A Espanha também tomou como modelo suas indicações geográficas da França e implantou as primeiras Denominações de Origem – DOs em 1932. Estas denominações foram atualizadas e revisadas em 1970.
O nosso querido Brasil iniciou o extenso caminho do reconhecimento e da certificação de suas regiões produtoras e de seus vinhos em 1995, mas a primeira indicação de procedência brasileira que ocorreu com justíssimo reconhecimento, uma verdadeira coroação, pois está entre as melhores do mundo, veio para o Vale dos Vinhedos no Rio Grande do Sul, somente em 2002.
Essas denominações estão expressas nos rótulos dos melhores vinhos de vários países do mundo. Mas fique atento aos seus significados.

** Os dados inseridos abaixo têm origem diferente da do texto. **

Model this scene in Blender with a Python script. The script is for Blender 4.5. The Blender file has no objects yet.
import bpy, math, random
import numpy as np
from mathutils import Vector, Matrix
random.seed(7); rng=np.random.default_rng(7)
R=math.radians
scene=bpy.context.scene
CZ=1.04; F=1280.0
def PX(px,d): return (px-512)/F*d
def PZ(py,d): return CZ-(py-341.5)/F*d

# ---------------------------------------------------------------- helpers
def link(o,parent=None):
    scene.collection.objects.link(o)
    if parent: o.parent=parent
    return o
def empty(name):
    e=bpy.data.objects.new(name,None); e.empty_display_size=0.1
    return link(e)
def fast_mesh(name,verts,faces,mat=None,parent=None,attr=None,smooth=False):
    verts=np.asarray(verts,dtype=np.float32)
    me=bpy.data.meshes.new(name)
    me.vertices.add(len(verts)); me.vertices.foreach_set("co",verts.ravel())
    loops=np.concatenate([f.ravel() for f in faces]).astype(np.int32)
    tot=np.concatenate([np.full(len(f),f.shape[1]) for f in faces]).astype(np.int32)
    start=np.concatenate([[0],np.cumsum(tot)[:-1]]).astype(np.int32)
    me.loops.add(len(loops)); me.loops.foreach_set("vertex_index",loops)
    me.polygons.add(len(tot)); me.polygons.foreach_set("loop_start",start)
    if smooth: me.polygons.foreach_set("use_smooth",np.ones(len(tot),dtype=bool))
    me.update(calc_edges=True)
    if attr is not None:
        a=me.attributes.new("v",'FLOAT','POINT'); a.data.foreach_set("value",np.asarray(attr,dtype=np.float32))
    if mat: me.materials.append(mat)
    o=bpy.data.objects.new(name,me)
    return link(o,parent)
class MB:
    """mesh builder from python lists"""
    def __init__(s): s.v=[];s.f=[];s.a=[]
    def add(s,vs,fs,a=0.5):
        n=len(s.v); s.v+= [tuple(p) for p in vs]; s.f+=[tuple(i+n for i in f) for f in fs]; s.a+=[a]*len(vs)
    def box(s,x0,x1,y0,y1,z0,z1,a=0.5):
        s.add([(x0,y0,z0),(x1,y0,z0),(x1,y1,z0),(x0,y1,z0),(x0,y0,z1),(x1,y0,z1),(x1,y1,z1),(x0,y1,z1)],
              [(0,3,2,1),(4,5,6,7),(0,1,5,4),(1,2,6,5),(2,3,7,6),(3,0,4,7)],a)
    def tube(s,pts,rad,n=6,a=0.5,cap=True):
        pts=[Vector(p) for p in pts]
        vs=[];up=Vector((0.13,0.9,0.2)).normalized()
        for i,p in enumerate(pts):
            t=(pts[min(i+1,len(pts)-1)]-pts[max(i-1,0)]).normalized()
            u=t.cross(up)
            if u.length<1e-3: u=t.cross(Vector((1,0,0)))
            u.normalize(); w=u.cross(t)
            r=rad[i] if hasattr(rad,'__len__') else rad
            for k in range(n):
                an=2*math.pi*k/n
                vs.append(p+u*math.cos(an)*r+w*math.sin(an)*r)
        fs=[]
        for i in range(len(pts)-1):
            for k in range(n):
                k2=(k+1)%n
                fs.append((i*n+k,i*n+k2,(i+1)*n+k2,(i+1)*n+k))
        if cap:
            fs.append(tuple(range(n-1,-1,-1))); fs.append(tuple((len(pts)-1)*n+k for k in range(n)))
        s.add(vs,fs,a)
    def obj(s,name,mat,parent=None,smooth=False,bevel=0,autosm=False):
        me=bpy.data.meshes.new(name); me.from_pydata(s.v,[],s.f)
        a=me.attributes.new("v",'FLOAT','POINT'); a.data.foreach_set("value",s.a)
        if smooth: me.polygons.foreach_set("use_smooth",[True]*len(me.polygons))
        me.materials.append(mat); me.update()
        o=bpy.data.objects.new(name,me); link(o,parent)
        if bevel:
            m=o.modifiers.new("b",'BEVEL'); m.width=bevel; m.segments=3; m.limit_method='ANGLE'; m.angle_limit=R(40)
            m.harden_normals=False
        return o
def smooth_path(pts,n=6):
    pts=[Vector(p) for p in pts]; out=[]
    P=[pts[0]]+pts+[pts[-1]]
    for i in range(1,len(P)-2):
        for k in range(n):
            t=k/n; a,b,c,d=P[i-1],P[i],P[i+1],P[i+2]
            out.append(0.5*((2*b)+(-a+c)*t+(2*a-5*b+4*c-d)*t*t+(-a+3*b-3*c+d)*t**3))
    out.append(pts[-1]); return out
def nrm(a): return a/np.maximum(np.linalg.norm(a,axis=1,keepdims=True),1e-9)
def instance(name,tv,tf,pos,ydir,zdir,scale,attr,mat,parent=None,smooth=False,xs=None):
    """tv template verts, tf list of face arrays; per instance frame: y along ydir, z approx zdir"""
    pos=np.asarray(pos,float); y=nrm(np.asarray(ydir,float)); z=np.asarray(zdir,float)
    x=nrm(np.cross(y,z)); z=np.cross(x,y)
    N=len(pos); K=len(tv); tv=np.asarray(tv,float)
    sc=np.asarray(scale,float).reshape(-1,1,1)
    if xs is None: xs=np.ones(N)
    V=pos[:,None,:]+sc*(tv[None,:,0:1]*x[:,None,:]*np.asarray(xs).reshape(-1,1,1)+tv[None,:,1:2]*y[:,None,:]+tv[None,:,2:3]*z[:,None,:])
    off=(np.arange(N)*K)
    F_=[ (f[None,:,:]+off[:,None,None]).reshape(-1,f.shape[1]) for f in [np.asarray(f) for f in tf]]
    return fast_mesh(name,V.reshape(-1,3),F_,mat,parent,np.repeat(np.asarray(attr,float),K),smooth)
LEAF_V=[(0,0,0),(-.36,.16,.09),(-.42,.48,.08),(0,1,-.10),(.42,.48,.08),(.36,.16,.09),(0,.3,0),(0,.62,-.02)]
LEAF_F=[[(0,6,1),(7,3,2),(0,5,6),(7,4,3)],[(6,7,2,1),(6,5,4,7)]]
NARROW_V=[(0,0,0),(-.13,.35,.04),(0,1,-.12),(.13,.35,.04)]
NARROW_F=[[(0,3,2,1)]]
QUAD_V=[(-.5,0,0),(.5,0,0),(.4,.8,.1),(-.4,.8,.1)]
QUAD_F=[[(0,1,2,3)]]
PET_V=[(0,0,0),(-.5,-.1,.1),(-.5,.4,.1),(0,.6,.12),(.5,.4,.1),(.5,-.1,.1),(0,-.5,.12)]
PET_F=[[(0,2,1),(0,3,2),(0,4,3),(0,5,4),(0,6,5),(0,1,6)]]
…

No livro A Experiência do Gosto – O Mundo do Vinho Segundo Jorge Lucki – Editora Companhia das Letras, mais precisamente na página 292, o autor esclarece com maestria: “O importante é que o consumidor saiba que a denominação DOCG, e mais ainda a DOC, ostentada em rótulos de vinho italianos, definitivamente não é garantia de qualidade, mas de procedência. A qualidade de um vinho está associada única e exclusivamente ao potencial do vinhedo, do terroir, e à capacidade, talento e propósito de quem tem a responsabilidade de extrair esses recursos ofertados pela natureza. A bem da verdade, não é diferente na classificação IGT. Aqui, ao menos, o produtor pode interpretar com liberdade o potencial qualitativo oferecido por sua terra… O conselho é se fixar no nome do produtor e, se ele agradar, lhe ser fiel; melhor dizendo, “nome dos produtores”, no plural.”
O grande mestre Ciro Lilla faz sintética e sábia menção ao assunto em seu livro da seguinte forma: “… esse controle garante apenas um padrão mínimo de qualidade e tipicidade”.
Portanto, embora tenha ficado claro que as Denominações de Origem NÃO expressam garantia de qualidade e sim, expressam garantia de procedência, não restam dúvidas que uma parcela de confiabilidade é atribuída à qualidade. Mesmo que seja mínima, mas ao verificarmos uma Denominação de Origem estampada em um determinado rótulo, certa segurança nos é transmitida, não podemos negar.